With former Massachusetts Gov. Bill Weld announcing on Friday that he would launch what seemed unthinkable a few months ago — a GOP primary challenge to President Trump — the nation’s incubator of political power shifted to a place that seemed equally unfathomable: Land of the East Coast elites.

Of the nine Democrats who have announced presidential runs so far, four are from the Mid-Atlantic and New England states, the highest concentration of any region: Sen. Elizabeth Warren of Massachusetts, Sen. Cory Booker of New Jersey, Sen. Kirsten Gillibrand of New York and Rep. John Delaney of Maryland. If former Vice President Joe Biden of Delaware throws his sizable chapeau into the ring, that’s Yahtzee. Or something.

And the East Coast is where all the farm-team action is, on a number of fronts: Rep. Alexandria Ocasio-Cortez (D-NY) is the star of the House freshman class, directing so much of the oxygen on Twitter that filmmaker Michael Moore called her the real leader of the Democratic Party. Rep. Ayanna Pressley (D-MA), who won a longshot midterm race to become the first female African-American House member from Massachusetts, is emerging as an MVP. Rep. Seth Moulton (D-MA) may also try for president. Rep. Conor Lamb (D-PA) narrowly won a special election for his solid-red seat in the spring, as such a skillful centrist that his campaign was held up as a template for the Democrats’ 2020 strategy; months later, he cruised to victory in a slightly redrawn district.

And then there’s the 57-billion-dollar gorilla: former NYC mayor Mike Bloomberg continues to hint that he’ll get into the race. (Trivia that may not be trivial: Former Starbucks CEO Howard Schultz, a longtime Seattleite who is considering an independent run for president, was born and raised in Brooklyn. Democratic superstar Beto O’Rourke rowed down the Hudson for Columbia University’s crew team.)

What happened? It was once conventional wisdom that a successful presidential campaign would have to spring from the heartland, showing no trace of mid-Atlantic diction. The crushing defeats of John Kerry and Michael Dukakis, iconic Massachusetts pols both, seemed to drive home that lesson for good.

Then Trump occurred. He upended conventional wisdom — and continues to do so on an hourly basis — proving, for good or for ill, seemingly against the laws of physics and logic, that a billionaire trustafarian New Yorker can become president by striking a chord with the Midwest working class.

That — and the backlash to Trump’s policies, and perhaps Elizabeth Warren‘s emergence as a folk hero — liberated coastal candidates to flip his script, speaking out for the working class on progressive terms. And the coasts are where the midterms’ blue wave hit first and hardest. All but one of New England’s states now have all-Democratic congressional delegations: Sen. Susan Collins (R-ME) is the last Republican standing and looks highly vulnerable in 2020. (California’s Orange County, long a Republican stronghold, likewise went nearly all-blue in November.)

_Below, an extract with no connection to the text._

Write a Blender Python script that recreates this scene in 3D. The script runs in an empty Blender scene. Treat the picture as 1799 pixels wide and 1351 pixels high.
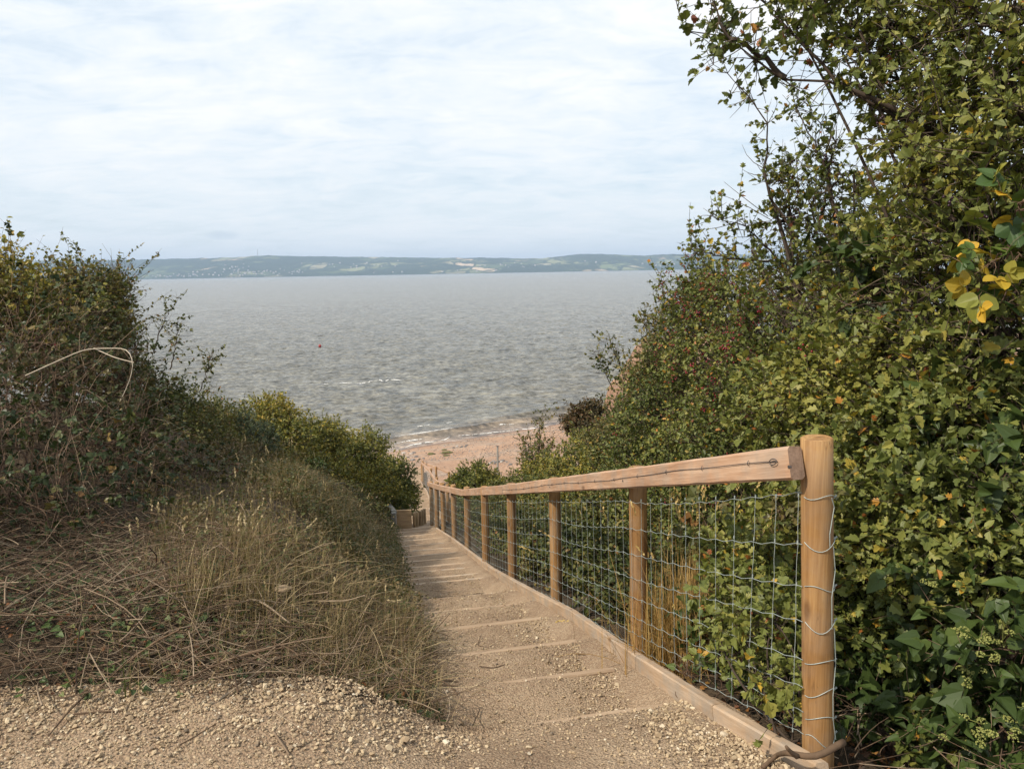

But the emergence of Bill Weld as an unexpected GOP challenger shows yet another unintended consequence of Trump’s take-no-allies style. The president’s supporters have often praised him as a “street fighter.” Now he has brought the rumble to his own turf.

“He thinks he has to humiliate whoever he’s dealing with, or else he’s half a man,” said Weld of Trump on ABC’s “This Week” Sunday. “The emergency declaration is just one example of that. Congress thought they had a deal. He says, ‘Oh, you think you have a deal? I’m going to show you a deal. I’m going to show you who’s boss.’ It’s just no way to run a railroad.”